In the U.S., doing it at the *government* level wouldn't be practical. Doing it at the *church body* level, with contracts and leases, would be closer to feasible.
But here -- just for the moment -- I'll be content to have mentioned that the Torah was thousands of years ahead of its time on this one.
Take care & God bless
Anne / WF
Interesting post.
Our system does have a different kind of "reset" button--declaring bankruptcy. This isn't nearly as far-reaching as the Jubliee, but it has a similar debt-cancelling aspect.
In the case of one of my close friends, bankruptcy was the only reasonable way out of a large amount of debt incurred as a result of some poor financial managment from the previous generation.
Bankruptcy has its moments -- but it's still, I think, less just to *both* parties (the lender and the borrower) than the ancient Jubilee system.
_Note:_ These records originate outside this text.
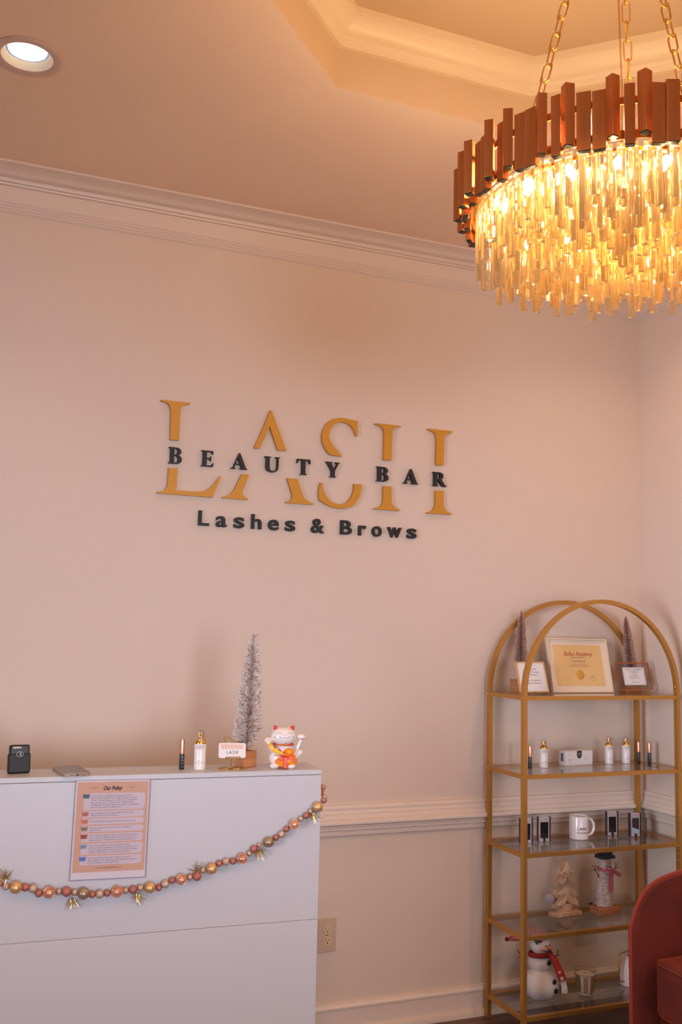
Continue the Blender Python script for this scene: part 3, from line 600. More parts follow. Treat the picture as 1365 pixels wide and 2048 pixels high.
def wrap(me, r, z):     # print text round a cylinder facing -Y
    for v in me.vertices:
        a = v.co.x/r; zz = v.co.y; v.co = Vector((r*math.sin(a), -r*math.cos(a), z+zz))
    return me
def pump(loc, lab, rz=0, cover=True):
    t = thing('pump_bottle', lab, 'bottle', loc, rz, 'white foam pump bottles with gold caps')
    MB().lathe([(0, 0), (.0165, 0), (.0180, .0015), (.0180, .074), (.0168, .0765), (0, .0765)], seg=36).build('bottle', CERAM, t)
    MB().lathe([(0, .077), (.0176, .077), (.0176, .081), (.0158, .0845), (.0105, .0885), (.0085, .092), (.0085, .103), (.0075, .1075), (0, .109)], seg=32).box((0, -.010, .1040), (.009, .020, .007)).build('pump_head', SHINY, t, bevel=.0008)
    MB().ball((.0, -.0203, .104), (.0022, .0008, .0022), 10).build('nozzle', BLACK, t)
    MB().lathe([(.0150, .0775), (.0150, .100), (.0135, .112), (.0080, .1175), (0, .1185), ], seg=32).build('clear_cover', ACRYL, t)
    b = MB(); b.addmesh(wrap(text('LASH', .0105, align='CENTER', space=1.1), .01815, .0655)).addmesh(wrap(text('BEAUTY BAR', .0036, align='CENTER'), .01815, .0615))
    b.addmesh(wrap(text('LASH\nFOAM CLEANSER\n50 ml', .0040, align='CENTER', line=1.5), .01815, .026))
    b.build('printed_text', INK, t, smooth=None)
    return t
P0_ = pump(tuple(dk(-.370, .070)), 'white foam pump bottle with gold cap standing on the desk ledge', -.30)

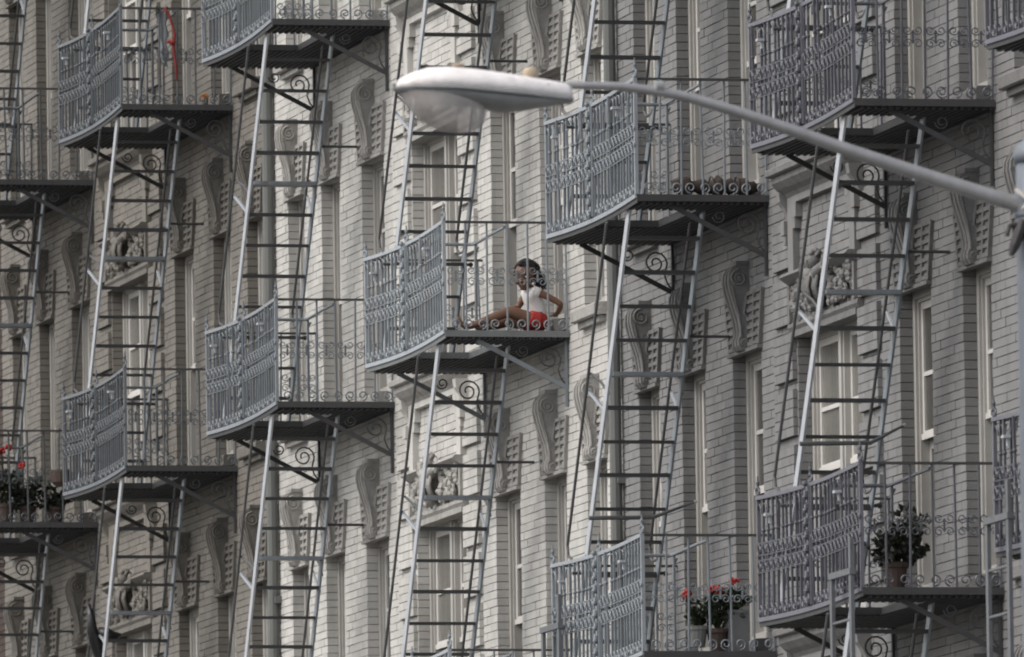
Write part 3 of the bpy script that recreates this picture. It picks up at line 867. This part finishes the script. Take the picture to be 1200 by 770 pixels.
# ------------------------------------------------------------------ the girl
def evaluated(me, mods):
    o = bpy.data.objects.new('tmp', me); COL.objects.link(o)
    for t, kw in mods:
        md = o.modifiers.new(t, t)
        for k, v in kw.items(): setattr(md, k, v)
    dg = bpy.context.evaluated_depsgraph_get(); dg.update()
    r = bpy.data.meshes.new_from_object(o.evaluated_get(dg))
    bpy.data.objects.remove(o)
    return r
def skin_mesh(chains, sub=2):
    """chains: lists of (x, y, z, r); a chain may start on a vertex already used"""
    vs, es, rs, idx = [], [], [], {}
    for ch in chains:
        prev = None
        for p in ch:
            k = tuple(round(q, 4) for q in p[:3])
            if k not in idx: idx[k] = len(vs); vs.append(p[:3]); rs.append(p[3])
            if prev is not None: es.append((prev, idx[k]))
            prev = idx[k]
    me = bpy.data.meshes.new('skel'); me.from_pydata(vs, es, [])
    o = bpy.data.objects.new('tmp', me); COL.objects.link(o)
    md = o.modifiers.new('s', 'SKIN'); md.use_smooth_shade = True
    sv = me.skin_vertices[0].data if me.skin_vertices else None
    if sv is None:
        bm = bmesh.new(); bm.from_mesh(me); bm.verts.layers.skin.verify(); bm.to_mesh(me); bm.free(); sv = me.skin_vertices[0].data
    for i, r in enumerate(rs): sv[i].radius = (r, r); sv[i].use_root = (i == 0)
    sb = o.modifiers.new('u', 'SUBSURF'); sb.levels = sub; sb.render_levels = sub
    dg = bpy.context.evaluated_depsgraph_get(); dg.update()
    r = bpy.data.meshes.new_from_object(o.evaluated_get(dg))
    bpy.data.objects.remove(o)
    return r
def mb_from(me):
    q = MB(); q.v = [tuple(v.co) for v in me.vertices]; q.f = [tuple(p.vertices) for p in me.polygons]; return q
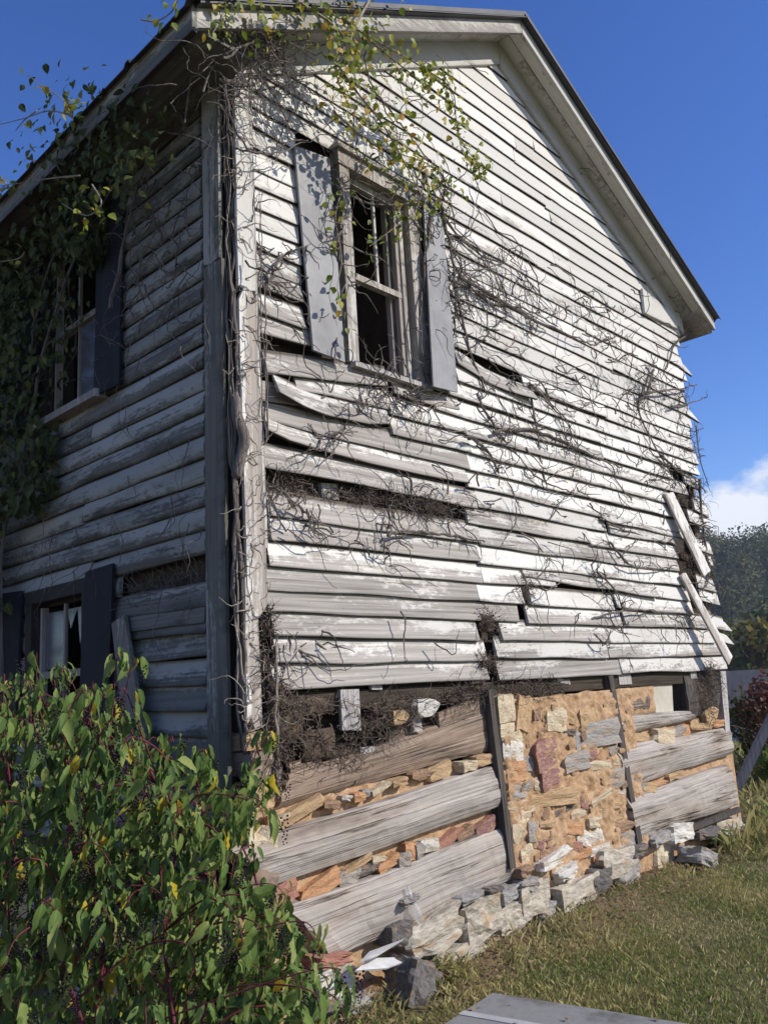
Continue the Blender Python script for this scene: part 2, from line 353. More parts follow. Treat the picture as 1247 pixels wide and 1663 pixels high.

For the borrower - I've heard that bankruptcy doesn't cancel student loans (which I haven't verified myself, but I heard it from one I wouldn't suspect of lying). That's a common type of debt, and often a large one.
For the lender - I know someone "ethically challenged" (to put it nicely) who told me that he'd maxed out his credit cards on his lawyer's advice so that he could file bankruptcy. He was in management and likely well paid, but had no intentions of trying to repay as best he could; he was little better than a thief.
For our current laws, I'd love to see us do better.